Let’s not be so quick to name Spike Lee the MVP for directing the spot. Chevy’s marketing team executed a brilliant, content-driven game plan that allowed them to elevate the brand without ever showing a single car.

Mo’ne Davis Represents More Than Just Baseball 

Over and over again, and very recently, sports fans have been let down by athletes that were undeservingly held in high esteem. Mo’ne Davis is not one of those athletes. Her youth and her fearlessness are inspiring to young kids (both boys and girls), but also their parents who try so hard to instill confidence in their children at an early age.
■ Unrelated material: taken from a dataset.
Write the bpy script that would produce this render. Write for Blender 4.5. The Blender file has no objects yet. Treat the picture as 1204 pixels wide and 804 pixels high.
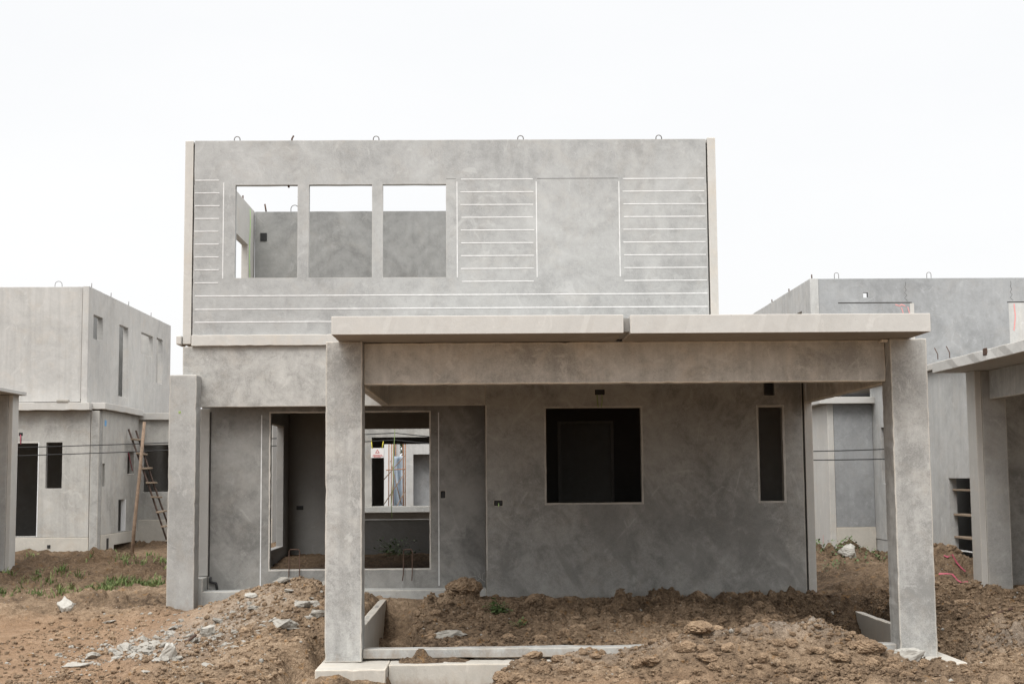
import bpy, bmesh, math, random
import numpy as np
from mathutils import Vector, Matrix, noise as mnoise

scene = bpy.context.scene
C = scene.collection
rnd = random.Random(7)
R_ = math.radians

# ------------------------------------------------------------------ materials
class NT:
    def __init__(s, name):
        s.m = bpy.data.materials.new(name); s.m.use_nodes = True
        s.t = s.m.node_tree; s.n = s.t.nodes; s.l = s.t.links
        s.n.clear()
        s.out = s.n.new('ShaderNodeOutputMaterial')
        s.b = s.n.new('ShaderNodeBsdfPrincipled')
        s.l.new(s.b.outputs[0], s.out.inputs[0])
        s.b.inputs['Roughness'].default_value = .9
        s.b.inputs['Specular IOR Level'].default_value = .25
    def node(s, typ, **kw):
        n = s.n.new(typ)
        for k, v in kw.items():
            if hasattr(n, k): setattr(n, k, v)
            else: n.inputs[k.replace('_', ' ')].default_value = v
        return n
    def link(s, a, b): s.l.new(a, b)
    def pos(s, off=(0, 0, 0), scale=(1, 1, 1), obj=False):
        if obj: src = s.node('ShaderNodeTexCoord').outputs['Object']
        else: src = s.node('ShaderNodeNewGeometry').outputs['Position']
        mp = s.node('ShaderNodeMapping'); s.link(src, mp.inputs[0])
        mp.inputs['Location'].default_value = off; mp.inputs['Scale'].default_value = scale
        return mp.outputs[0]
    def noise(s, v, scale, detail=6, rough=.55, dist=0):
        n = s.node('ShaderNodeTexNoise'); s.link(v, n.inputs['Vector'])
        n.inputs['Scale'].default_value = scale; n.inputs['Detail'].default_value = detail
        n.inputs['Roughness'].default_value = rough; n.inputs['Distortion'].default_value = dist
        return n.outputs[0]
    def math(s, op, a, b=None, clamp=False):
        n = s.node('ShaderNodeMath', operation=op); n.use_clamp = clamp
        for i, x in enumerate((a, b)):
            if x is None: continue
            if isinstance(x, (int, float)): n.inputs[i].default_value = x
            else: s.link(x, n.inputs[i])
        return n.outputs[0]
    def ramp(s, f, stops):
        n = s.node('ShaderNodeValToRGB'); s.link(f, n.inputs[0])
        e = n.color_ramp.elements
        while len(e) < len(stops): e.new(.5)
        for el, (p, c) in zip(e, stops):
            el.position = p; el.color = (*c, 1) if len(c) == 3 else c
        return n.outputs[0]
    def mix(s, f, a, b, mode='MIX'):
        n = s.node('ShaderNodeMix', data_type='RGBA', blend_type=mode)
        for sock, x in ((n.inputs[0], f), (n.inputs[6], a), (n.inputs[7], b)):
            if isinstance(x, (int, float)): sock.default_value = x
            elif isinstance(x, tuple): sock.default_value = (*x, 1)
            else: s.link(x, sock)
        return n.outputs[2]
    def bump(s, h, strength, dist):
        n = s.node('ShaderNodeBump'); s.link(h, n.inputs['Height'])
        n.inputs['Strength'].default_value = strength; n.inputs['Distance'].default_value = dist
        s.link(n.outputs[0], s.b.inputs['Normal'])

def mul(c, k): return tuple(min(1, x * k) for x in c)

def concrete(name, col, seed=0, contrast=1.0, swirl=1.0, warm=(.40, .33, .25), stain=.25, edge=.5, streak=.15, scale=1.0, rough_bump=.35, diag=0.0, scratch=0.0, arcs_at=(), arc_amp=.13, mud=None):
    s = NT(name)
    off = (seed * 7.3, seed * 3.1, seed * 5.7)
    p = s.pos(off)
    big = s.noise(p, .55 * scale, 5, .55, .6)
    mid = s.noise(p, 1.7 * scale, 7, .6, 1.8)
    # trowel swirls: cloud noise looked up through a second, slower noise so that it curls
    wn0 = s.node('ShaderNodeTexNoise'); s.link(p, wn0.inputs['Vector']); wn0.inputs['Scale'].default_value = .8 * scale; wn0.inputs['Detail'].default_value = 3
    vm0 = s.node('ShaderNodeVectorMath', operation='MULTIPLY_ADD'); s.link(wn0.outputs['Color'], vm0.inputs[0])
    vm0.inputs[1].default_value = (2.6, 2.6, 2.6); s.link(p, vm0.inputs[2])
    wv0 = s.noise(vm0.outputs[0], 1.5 * scale, 9, .62, .9)
    wisp = s.noise(s.pos(off, (1, 1, 1)), .9 * scale, 9, .66, 3.2)
    fine = s.noise(p, 16, 6, .65, .4)
    grain = s.noise(p, 95, 3, .6)
    f = s.math('ADD', s.math('MULTIPLY', big, .42), s.math('MULTIPLY', mid, .38))
    arcs = s.math('ADD', s.math('MULTIPLY', s.math('SUBTRACT', wv0, .5), .38 * swirl), s.math('MULTIPLY', s.math('SUBTRACT', wisp, .5), .30 * swirl))
    f = s.math('ADD', f, arcs)
    for ax_, az_, rad_ in arcs_at:
        # arm-length sweeps of the steel trowel around one standing place
        w = s.node('ShaderNodeTexWave', wave_type='RINGS', rings_direction='SPHERICAL')
        wm = s.node('ShaderNodeMapping'); s.link(s.node('ShaderNodeNewGeometry').outputs['Position'], wm.inputs[0])
        wm.inputs['Location'].default_value = (-ax_, 0, -az_ * .8); wm.inputs['Scale'].default_value = (1, 0, .8); s.link(wm.outputs[0], w.inputs['Vector'])
        w.inputs['Scale'].default_value = 1.35; w.inputs['Distortion'].default_value = 6.5; w.inputs['Detail'].default_value = 5
        w.inputs['Detail Scale'].default_value = 1.1; w.inputs['Detail Roughness'].default_value = .68
        ln = s.node('ShaderNodeVectorMath', operation='LENGTH'); s.link(wm.outputs[0], ln.inputs[0])
        fall = s.ramp(s.math('DIVIDE', ln.outputs['Value'], rad_), [(.15, (.2,) * 3), (.5, (1, 1, 1)), (1.0, (0, 0, 0))])
        f = s.math('ADD', f, s.math('MULTIPLY', s.math('MULTIPLY', s.math('SUBTRACT', w.outputs['Fac'], .5), s.math('MULTIPLY', mid, arc_amp)), fall))
    f = s.math('ADD', f, s.math('MULTIPLY', s.math('SUBTRACT', fine, .18), .22))
    f = s.math('ADD', f, s.math('MULTIPLY', s.math('SUBTRACT', grain, .5), .30))
    a = .10 / max(contrast, .05)
    c = s.ramp(f, [(max(0, .47 - 1.4 * a), mul(col, 1 - .30 * contrast)), (.47, col), (min(1, .47 + 1.5 * a), mul(col, 1 + .22 * contrast))])
    # warm patches of curing and rust-brown dust
    wn = s.noise(s.pos((seed * 4.1, 9, seed)), 2.1, 8, .7, .8)
    wf = s.ramp(wn, [(.5, (0, 0, 0)), (.72, (stain, stain, stain))])
    lum = sum(col) / 3
    wc = tuple(x / (sum(warm) / 3) * lum for x in warm)
    c = s.mix(wf, c, wc)
    # vertical run marks
    sn = s.noise(s.pos(off, (5.5, 5.5, .28)), 1.4, 5, .6, .2)
    sf = s.ramp(sn, [(.44, (0, 0, 0)), (.68, (streak, streak, streak))])
    c = s.mix(sf, c, mul(col, .62))
    # laitance blooms: pale plaster smears
    pn = s.noise(s.pos((seed + 3, seed * 2, 4)), 2.2, 12, .74, 2.2)
    pf = s.ramp(pn, [(.575, (0, 0, 0)), (.615, (.38 * contrast,) * 3), (.75, (.55 * contrast,) * 3)])
    c = s.mix(pf, c, mul(col, 1.35))
    if diag:
        # broad sweeps of the float across the slab
        mp1 = s.node('ShaderNodeMapping'); s.link(s.node('ShaderNodeNewGeometry').outputs['Position'], mp1.inputs[0])
        mp1.inputs['Rotation'].default_value = (0, R_(-54), 0)
        mp2 = s.node('ShaderNodeMapping'); s.link(mp1.outputs[0], mp2.inputs[0])
        mp2.inputs['Scale'].default_value = (.17, 1, .62); mp2.inputs['Location'].default_value = off
        dg = s.noise(mp2.outputs[0], 1.5, 9, .66, .45)
        c = s.mix(s.ramp(dg, [(.55, (0, 0, 0)), (.60, (diag * .8,) * 3), (.70, (diag,) * 3)]), c, mul(col, .62))
        c = s.mix(s.ramp(dg, [(.34, (diag * .6,) * 3), (.40, (0, 0, 0))]), c, mul(col, 1.25))
    # pinholes
    v = s.node('ShaderNodeTexVoronoi', feature='F1'); s.link(p, v.inputs['Vector']); v.inputs['Scale'].default_value = 11
    pin = s.ramp(v.outputs['Distance'], [(.03, (.7, .7, .7)), (.075, (0, 0, 0))])
    vm = s.node('ShaderNodeSeparateColor'); s.link(v.outputs['Color'], vm.inputs[0])
    pin = s.math('MULTIPLY', pin, s.math('GREATER_THAN', vm.outputs[0], .72))
    c = s.mix(pin, c, mul(col, .45))
    if scratch:
        vs = s.node('ShaderNodeTexVoronoi', feature='DISTANCE_TO_EDGE')
        wv = s.node('ShaderNodeMixRGB'); wv.inputs[0].default_value = .12
        pp = s.pos((seed, 2, seed * 3), (1, 1, .45)); s.link(pp, wv.inputs[1])
        nn = s.node('ShaderNodeTexNoise'); nn.inputs['Scale'].default_value = 1.3; s.link(pp, nn.inputs['Vector']); s.link(nn.outputs['Color'], wv.inputs[2])
        s.link(wv.outputs[0], vs.inputs['Vector']); vs.inputs['Scale'].default_value = 1.1
        lf = s.ramp(vs.outputs['Distance'], [(.0, (scratch,) * 3), (.011, (0, 0, 0))])
        lf = s.math('MULTIPLY', lf, s.ramp(mid, [(.5, (0, 0, 0)), (.6, (1, 1, 1))]))
        c = s.mix(lf, c, mul(col, 1.5))
    if edge:
        bv = s.node('ShaderNodeBevel', samples=3); bv.inputs['Radius'].default_value = .026
        g = s.node('ShaderNodeNewGeometry')
        d = s.node('ShaderNodeVectorMath', operation='DOT_PRODUCT')
        s.link(bv.outputs[0], d.inputs[0]); s.link(g.outputs['Normal'], d.inputs[1])
        ef = s.math('MULTIPLY', s.math('SUBTRACT', 1.0, d.outputs['Value']), 11.0, True)
        ef = s.math('MULTIPLY', ef, s.math('MULTIPLY', s.noise(p, 5, 5, .7), edge * 1.9), True)
        c = s.mix(ef, c, (col[0] * 1.75, col[1] * 1.62, col[2] * 1.45))
    if mud is not None:
        sz = s.node('ShaderNodeSeparateXYZ'); s.link(s.node('ShaderNodeNewGeometry').outputs['Position'], sz.inputs[0])
        mz = s.math('MULTIPLY', s.math('SUBTRACT', mud, sz.outputs[2]), 3.2)
        mf = s.math('ADD', mz, s.math('MULTIPLY', s.math('SUBTRACT', s.noise(s.pos((seed, 1, 2), (1, 1, .5)), 5.5, 8, .72), .5), 2.4))
        mf = s.ramp(mf, [(.0, (0, 0, 0)), (.55, (.5,) * 3), (1.0, (.72,) * 3)])
        c = s.mix(mf, c, (.215, .150, .098))
    s.link(c, s.b.inputs['Base Color'])
    h = s.math('ADD', s.math('MULTIPLY', mid, .7), s.math('ADD', s.math('MULTIPLY', fine, .35), s.math('MULTIPLY', grain, .12)))
    h = s.math('SUBTRACT', h, s.math('MULTIPLY', pin, .5))
    s.bump(h, rough_bump, .02)
    rr = s.ramp(mid, [(.3, (.72,) * 3), (.7, (.92,) * 3)]); s.link(rr, s.b.inputs['Roughness'])
    return s.m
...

While Davis is far too young to realize it, and certainly not actively seeking it, her presence and accomplishments at such a young age make her a role model to many.

The TV Screen Was Just the Beginning

The 60-second ad that ran during Tuesday night’s broadcast was just a taste of the content produced by Chevy featuring the 13-year-old Mo’ne Davis — the commercial was an abridged version of a sixteen-minute documentary written and directed by Lee and produced exclusively for Chevrolet. The expanded content drove World Series’ viewers to their phones, tablets and laptops during and after the game for even deeper engagement and the ability to share the emotionally driven film with their social networks.

Welcomed and Expected Controversy

Not only did the NCAA alter its eligibility rules so that Davis could appear in the commercial, the group stood by with a statement at the ready when it aired.  Knowing how rare it is for a week to go by without hearing news reports of college athletes accepting payment for autographs or hearing debates about the ethics of not allowing student athletes to be paid for their services, it is safe to assume that Chevy was well aware of the controversy the commercial would stir — and that controversy was certainly welcomed.

It is doubtful that Chevy has a position on NCAA eligibility rules and, in fact, it is most likely a topic that they want to stay far away from. However, having the stomach to tolerate the controversy that comes along with paying a 13-year old athlete to appear in a commercial makes them deserving of the extra “mind share” that came along with it.

We should all tip our hats to Chevy for such a brilliant execution and beautifully produced content. It was a treat for all viewers and a great lesson for marketers.